No obstante, el amante de un equipo considerado grande jamás está preparado para eso y en vano afirmará que aprendió a vivir (o malvivir) bajo esa cruz. Digamos que en el contrato inconsciente que contrae un aficionado con su institución futbolística, hay determinadas cláusulas: alguno acepta descender por rutina a cambio de cierta reivindicación regional o cultural; otro, a atorarse en el ya-merito a cambio de no traicionar la pasión de su niñez; uno más, a no aspirar más que a media tabla a cambio de cierto algo del que sólo los amores eternos (y acaso absurdos) entienden.

 

Lo que el entorno chiva nunca sospechó, fue que la mexicanidad del plantel escondiera tamaño riesgo. De hecho, el rebaño se hizo sagrado por mandar en el futbol nacional y ser el único campeonísimo, sin necesidad de recurrir a legiones extranjeras. Suficiente esfuerzo ya supuso renunciar a los títulos con el pretexto de alinear a puros mexicanos, como para ahora admitir caer de primera división por ese motivo.

 

Descender en las ligas europeas puede atribuirse a la mala suerte, porque un año fatal lo tiene cualquiera. Descender en México sólo se atribuye a la más aguda de las crisis: tres años de resultados paupérrimos que ni siquiera dan como para promediar algo más de un punto de cada tres disputados.

 

El Chiverío no se ha implicado en este desastre por ser netamente mexicano. Mucho antes que a la tradición, los aficionados apuntaran su dedo acusador hacia la directiva. Bien se sabe que cuando Jorge Vergara adquirió las acciones que le dieron control sobre el club, el Guadalajara ya era un reguero de problemas, un cuadro incapaz de honrar a su historia; por ponerlo en términos políticos, un equipo fallido.

 

Sus promesas fueron de grandeza, su discurso fue rodeado de sobradez, sus actitudes fueron las del empresario que amasó una repentina fortuna y está convencido de que ningún reto se le complicará.

 

Hoy, él mismo sabe que ha fracasado. Hoy, él mismo sabe que ya no tiene a quién culpar.
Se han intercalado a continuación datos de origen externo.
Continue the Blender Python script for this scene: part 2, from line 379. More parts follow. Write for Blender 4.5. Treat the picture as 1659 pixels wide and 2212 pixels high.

Hoy, él mismo sabe que su gestión de trece fatídicos años, con una veintena de cambios de director técnico y muchísimos más en el organigrama, no ha funcionado.

 

Vergara mencionó este lunes que “Ante la tempestad, corregir el rumbo”. Poética –y en su caso, patética– forma de clamar que se ha vuelto a equivocar. Peor aun, considerar desde afuera que más grave que la equivocación, parece el remedio para la misma.

 

Todos los Chivas felices lo fueron o lo son por los logros de otra época. Todos los Chivas infelices tienen en común el comenzar a resignarse a lo peor, a admitir que entre tanta gloria pretérita, el descenso es algo más que una posibilidad y de consumarse no será por vil casualidad.

 

La apariencia absurda de esta hecatombe, empieza a revelarse del todo lógica, y eso es lo más doloroso.